One of the most fundamental issues in testing is validity. Is this test an accurate measure of what it purports to measure? In ELA, given the so-called “higher standards” that the tests are supposed to be measuring, the tests CANNOT BE VALID because of the nature of the items on the puerile Gates/Coleman/Pimentel bullet list. Let’s look, for a moment, at validity.
The high-stakes ELA tests are supposed to be measuring reading and writing ability. However, if you look at the Common [sic] Core [sic] bullet list for ELA, you will find that it is an extremely vague, abstract list of “skills.” Now, knowledge of reading and writing, like all knowledge, comes in two types. There is descriptive knowledge–knowledge of what–and procedural knowledge–knowledge of how. The former–the descriptive knowledge part of ELA–is entirely missing from the high-stakes tests because it is missing from the Gates/Coleman/Pimentel bullet list, which is almost entirely content free. The latter–the procedural knowledge part of ELA–is not properly being measured on those tests because the “standards” on which they are based are so vague as not to be testable, for in order to test something accurately, you have to be able to turn it into a concrete operation that can be carried out and observed as having been done or not having been done. When the ELA “standard” describes something as vague as making inferences based on evidence, this is akin to saying, “knows and understands the cultures of the world.” There are many kinds of inference, and there are whole sciences related to making those different kinds of inference rationally. It’s a simple matter to write a test question that requires a student to make an inference from evidence that is so easy that a head of lettuce could answer it correctly, and it’s simple, as well, to write another that is so difficult that very few English professors could. So, what the test publishers do is write a bunch of questions and test these to find ones that some percentage of the kids answer correctly. But that’s circular reasoning. It’s deciding beforehand what outcome you’re going to get. It’s a scam, and the testing companies know this. And, even if that were acceptable, and it’s not, there would still be the issue that the range of types of inference from evidence in texts has not been covered. A typical ELA high-stakes test will have one or two questions that purportedly “measure” each standard, but clearly, when the standards are this vague, that’s insufficient to do the job accurately, validly.
Clearly, the current tests fail with regard to prima facie validity–with regard to whether a given test, as a whole, “covers the subject being tested.” What goes into being able to read well? Well, there are many, many factors. These include being able, unconsciously and fluidly, to interpret graphemes (the phonics component of decoding), being able to parse automatically the syntax of sentences (the grammar component of decoding), being able to interpret the meanings of words and phrases (which is dependent on specific world knowledge in the domain that the text treats) and having the background knowledge that the writer has assumed that the reader has, and being able to apply to the text critical information related to its total context–its genre, the concerns of its author, its literary and rhetorical conventions. Have a look at a typical ELA standardized test and see whether it does all of those things. It doesn’t.
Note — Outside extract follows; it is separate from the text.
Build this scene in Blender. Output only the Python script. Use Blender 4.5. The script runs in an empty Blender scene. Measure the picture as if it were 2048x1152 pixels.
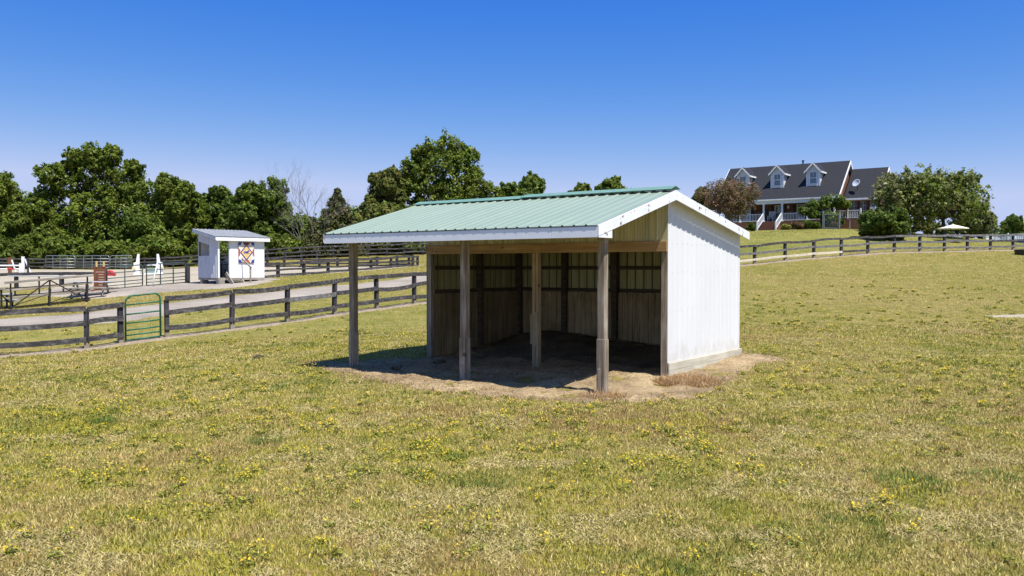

But those are not the only validity issues here. Typically, when people speak of “validity” in testing, they are talking about concurrent validity. The way you test for this is by correlating the measure on the test with some independent measure that is widely accepted. But the publishers of the high-stakes tests have never done this. There is no study of the correlation of the questions related to ELA standard x or y to independent, widely accepted, external measures of those “skills.” So, the tests DO NOT MEET THIS BASIC REQUIREMENT OF STANDARDIZED TESTS.
Another approach is predictive validity. One might correlate, for example, the overall score on the test with grades in English (or math) classes in the following year. To my knowledge, no such correlation has been done for any of these high-stakes ELA standardized tests.
So, the tests simply aren’t measures of what they purport to measure.
And even if we had better “standards” and could create high-stakes ELA tests that are valid, should we? As almost any English teacher can tell you, we shouldn’t because standardized test-based accountability tends to narrow and distort curricula and pedagogy–to invite teaching to the test instead of teaching.
This whole thing is a scam. And it’s a terribly, terribly costly one, both in terms of the dollars lost and in the opportunity cost of time wasted and resources diverted.
And, of course, the standards-and-testing regime HAS FAILED UTTERLY BY ITS OWN PREFERRED MEASURE, test scores. The claim was that this high-stakes testing would lead to higher test scores over time and would close achievement gaps. IT HAS DONE NEITHER.
We’ve wasted BILLIONS on this flim-flam, and as a result of it, an entire generation of students have had stolen from them any possibility of a decent, humane education in the English language arts.
Put a stake in it.
In addition to rigged cut scores, the tests based on the CCSS are often poorly written and misleading. Recently, a writer whose poem was part of the Texas STAAR test was unable to answer one the questions on the test.https://www.forbes.com/sites/petergreene/2019/04/28/the-writer-who-couldnt-answer-standardized-test-questions-about-her-own-work-again/#509685084e8c
An extremely important point! One of the MAJOR issues with the ELA tests is that their makers have attempted to use multiple-choice questions to test so-called “higher skills.” To do this, they have introduced using distractors that are “plausible” but not the “best answer.” Well, if an answer is plausible, that means that it is reasonably correct. But on these tests, it will be incorrect!!! And, commonly, the questions are so badly written that there is no correct answer given to the question as written or more than one answer is arguably correct, given the question. But teachers and administrators must sign a statement saying that they will not look at or discuss the test questions, so we basically buy something without being able to evaluate it!!! We accept on faith that the grifters who make these tests have done their job. But look at the sample questions that they do release. They doubtless try to put their best foot forward by releasing exemplary questions. But the sample release questions are RIDDLED with errors. So, the best of them are awful. After every one of these tests, my students would (despite having been warned of the dire consequences of doing this) be discussing with one another, in anger and frustration, the totally ludicrous questions on the test. EVERY TIME.
cxs:
There is no study of the correlation of the questions related to ELA standards x, y, and z to independent, widely accepted, external measures of those “skills.”
an entire generation of students has had stolen from it
Oh, for a correction feature in WordPress!
The cartoon is great. Miracle elixir requires no oversight.
Deformy magic.
REVERENTIALLY. Such a useful word to describe how the big news outlets keep treating the subject of school reform. The word holds that surreal connotation of discussing something much like a blindly followed and blindly protected religion.